L’autre jour, en rentrant du dîner chez mes copines, j’avais besoin de discuter avec Ben. Ce qu’il m’avait fait juste avant de partir ne pouvait pas rester sans commentaire.
Quoi donc? Ce cunni incroyable qui m’a fait perdre pied en moins de deux.
Sa grande particularité (et la raison principale de mon envie d’en discuter), c’est que Ben n’avait pas voulu de suite après m’avoir fait plaisir. Pas de fellation, pas de coït passionné. Non, rien de tout ça. Il s’était relevé comme un prince et m’attendait pour partir rejoindre mes amies.
Dans ma tête, toutes les alertes de jackpot sonnent “épouse-le sur-le-champ”. Bien entendu, ça je ne peux pas lui dire. Mais j’avoue mesurer ma chance d’avoir pu vivre cette expérience. Pendant toute la soirée, on s’est jeté des coups d’œil coquins. On avait clairement envie de se jeter l’un sur l’autre.

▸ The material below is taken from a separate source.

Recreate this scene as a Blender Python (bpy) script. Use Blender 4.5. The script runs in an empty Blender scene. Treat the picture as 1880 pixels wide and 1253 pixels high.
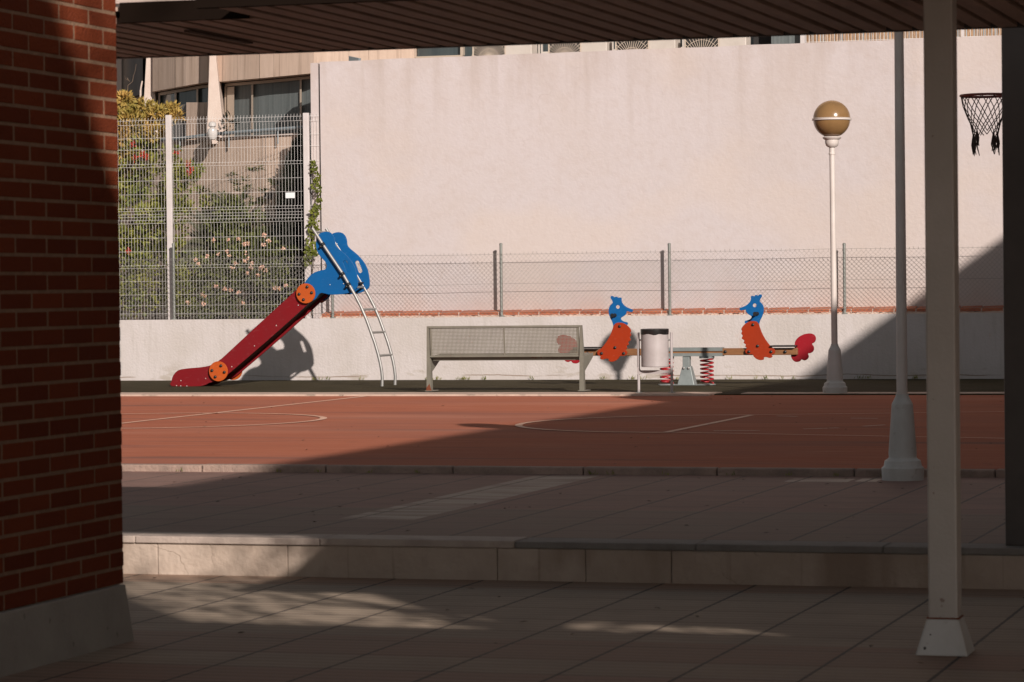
import bpy, bmesh, math, random
from mathutils import Vector, Matrix, noise
R_ = math.radians
random.seed(7)
S = bpy.context.scene
COL = S.collection

# ------------------------------------------------------------------ camera
F, CX, CY, HZ, TY, ROLL = 5646.5, 940.0, 626.5, 528.11, .3020, .01105
CAMZ = 1.582
yaw = math.atan(TY); pitch = math.atan((CY-HZ)/F)
FW = Vector((-math.sin(yaw)*math.cos(pitch), math.cos(yaw)*math.cos(pitch), -math.sin(pitch)))
R0 = Vector((math.cos(yaw), math.sin(yaw), 0)); U0 = R0.cross(FW)
RT = R0*math.cos(ROLL) - U0*math.sin(ROLL); UP = U0*math.cos(ROLL) + R0*math.sin(ROLL)
CAM = Vector((0, 0, CAMZ))
cd = bpy.data.cameras.new('camera'); co = bpy.data.objects.new('camera', cd); COL.objects.link(co)
m = Matrix((RT, UP, -FW)).transposed().to_4x4(); m.translation = CAM; co.matrix_world = m
cd.sensor_width = 36; cd.lens = 36*F/1880; cd.clip_start = .1; cd.clip_end = 2000
cd.dof.use_dof = True; cd.dof.focus_distance = 40; cd.dof.aperture_fstop = 10
S.camera = co
def ray(x, y): return FW + RT*((x-CX)/F) - UP*((y-CY)/F)
def onZ(x, y, z): d = ray(x, y); return CAM + d*((z-CAMZ)/d.z)
def onY(x, y, Y): d = ray(x, y); return CAM + d*(Y/d.y)
def onX(x, y, X): d = ray(x, y); return CAM + d*(X/d.x)
def onK(x, y, k): return CAM + ray(x, y)*k

# ------------------------------------------------------------------ light
SUN = Vector((-.76, 1, -.523)).normalized()
w = bpy.data.worlds.new('World'); S.world = w; w.use_nodes = True
nt = w.node_tree; bg = nt.nodes['Background']
sky = nt.nodes.new('ShaderNodeTexSky'); sky.sky_type = 'NISHITA'; sky.sun_disc = False
sky.sun_elevation = math.asin(-SUN.z); sky.sun_rotation = math.atan2(-SUN.x, -SUN.y)
hs = nt.nodes.new('ShaderNodeHueSaturation'); hs.inputs['Saturation'].default_value = .22
nt.links.new(sky.outputs[0], hs.inputs['Color']); nt.links.new(hs.outputs[0], bg.inputs[0])
bg.inputs[1].default_value = .053
sl = bpy.data.lights.new('sun', 'SUN'); so = bpy.data.objects.new('sun', sl); COL.objects.link(so)
sl.energy = 5.0; sl.angle = R_(.55); sl.color = (1, .90, .83)
so.rotation_euler = SUN.to_track_quat('-Z', 'Y').to_euler(); so.location = (6, -8, 12)
S.view_settings.view_transform = 'Standard'; S.view_settings.look = 'None'
S.view_settings.exposure = .06; S.view_settings.gamma = 1
S.cycles.max_bounces = 6; S.cycles.diffuse_bounces = 4

# ------------------------------------------------------------------ materials
def mat(name, col, rough=.8, metal=0, noise_amt=0, scale=5, col2=None, bump=0, bscale=60, stretch=(1,1,1), spec=.5, trans=0, detail=6, contrast=(.35,.65), coords='Object'):
    m = bpy.data.materials.new(name); m.use_nodes = True; n = m.node_tree; b = n.nodes['Principled BSDF']
    b.inputs['Base Color'].default_value = (*col, 1); b.inputs['Roughness'].default_value = rough
    b.inputs['Metallic'].default_value = metal; b.inputs['Specular IOR Level'].default_value = spec
    tc = n.nodes.new('ShaderNodeTexCoord'); mp = n.nodes.new('ShaderNodeMapping'); mp.inputs['Scale'].default_value = stretch
    n.links.new(tc.outputs[coords], mp.inputs[0]); m['mp'] = mp.name
    if col2 is not None:
        t = n.nodes.new('ShaderNodeTexNoise'); t.inputs['Scale'].default_value = scale; t.inputs['Detail'].default_value = detail; t.inputs['Roughness'].default_value = .62
        n.links.new(mp.outputs[0], t.inputs[0])
        r = n.nodes.new('ShaderNodeMapRange'); r.inputs[1].default_value, r.inputs[2].default_value = contrast
        n.links.new(t.outputs[0], r.inputs[0])
        mx = n.nodes.new('ShaderNodeMix'); mx.data_type = 'RGBA'; mx.inputs[6].default_value = (*col, 1); mx.inputs[7].default_value = (*col2, 1)
        n.links.new(r.outputs[0], mx.inputs[0]); n.links.new(mx.outputs[2], b.inputs['Base Color']); mx.name = 'BASE'
    if bump:
        t2 = n.nodes.new('ShaderNodeTexNoise'); t2.inputs['Scale'].default_value = bscale; t2.inputs['Detail'].default_value = 5
        n.links.new(mp.outputs[0], t2.inputs[0])
        bp = n.nodes.new('ShaderNodeBump'); bp.inputs['Strength'].default_value = bump; bp.inputs['Distance'].default_value = .02
        n.links.new(t2.outputs[0], bp.inputs['Height']); n.links.new(bp.outputs[0], b.inputs['Normal'])
    return m
def mixin(m, fac_fn, col):
    """blend a further colour over the base; fac_fn(nodes, links, vector socket) gives the factor socket"""
    n = m.node_tree; b = n.nodes['Principled BSDF']; mp = n.nodes[m['mp']]
    fac = fac_fn(n.nodes, n.links, mp.outputs[0])
    mx = n.nodes.new('ShaderNodeMix'); mx.data_type = 'RGBA'; mx.inputs[7].default_value = (*col, 1)
    src = b.inputs['Base Color']
    if src.links: n.links.new(src.links[0].from_socket, mx.inputs[6])
    else: mx.inputs[6].default_value = src.default_value
    n.links.new(fac, mx.inputs[0]); n.links.new(mx.outputs[2], src)
    return m
def nz(N, L, v, scale, lo, hi, stretch=(1,1,1), detail=4, amp=1.):
    mp = N.new('ShaderNodeMapping'); mp.inputs['Scale'].default_value = stretch; L.new(v, mp.inputs[0])
    t = N.new('ShaderNodeTexNoise'); t.inputs['Scale'].default_value = scale; t.inputs['Detail'].default_value = detail; L.new(mp.outputs[0], t.inputs[0])
    r = N.new('ShaderNodeMapRange'); r.inputs[1].default_value = lo; r.inputs[2].default_value = hi; r.inputs[4].default_value = amp; L.new(t.outputs[0], r.inputs[0])
    return r.outputs[0]
def mth(N, L, op, a, b=None, c=None):
    x = N.new('ShaderNodeMath'); x.operation = op
    for i, v in enumerate((a, b, c)):
        if v is None: continue
        if isinstance(v, (int, float)): x.inputs[i].default_value = v
        else: L.new(v, x.inputs[i])
    return x.outputs[0]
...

Dès qu’on a passé la porte, j’ai sauté sur l’occasion. “Ce que tu m’as fait tout à l’heure,… On ne va pas en rester là, tu sais.” Je compte bien le remercier comme il se doit, mais Ben n’est pas du même avis. “C’est certain qu’on ne va pas en rester là. Tu n’as eu droit qu’à un petit avant-goût. Et je dois avouer que ton goût ne m’a pas déplu.”
À ses mots, j’explose de rire. Ton goût? C’est bizarre, non? Voilà un terme qui me perturbe.
Je ne sais pas si c’est seulement drôle ou si c’est excitant. Il y a des mots comme celui-ci qui passent ou qui cassent. Et j’ai l’exemple le plus frappant, celui qui parlera à tout le monde: le mot “chatte”. C’est typiquement le genre de mot qui peut faire mouche ou faire fuir. Dans certains contextes, ça répugne d’entendre quelqu’un le prononcer. Il sonne sale, malpoli, vulgaire. Mais je ne sais pas pourquoi, dans certaines situations, il peut devenir excitant. Comme s’il nous ramenait à notre instinct primaire, animal.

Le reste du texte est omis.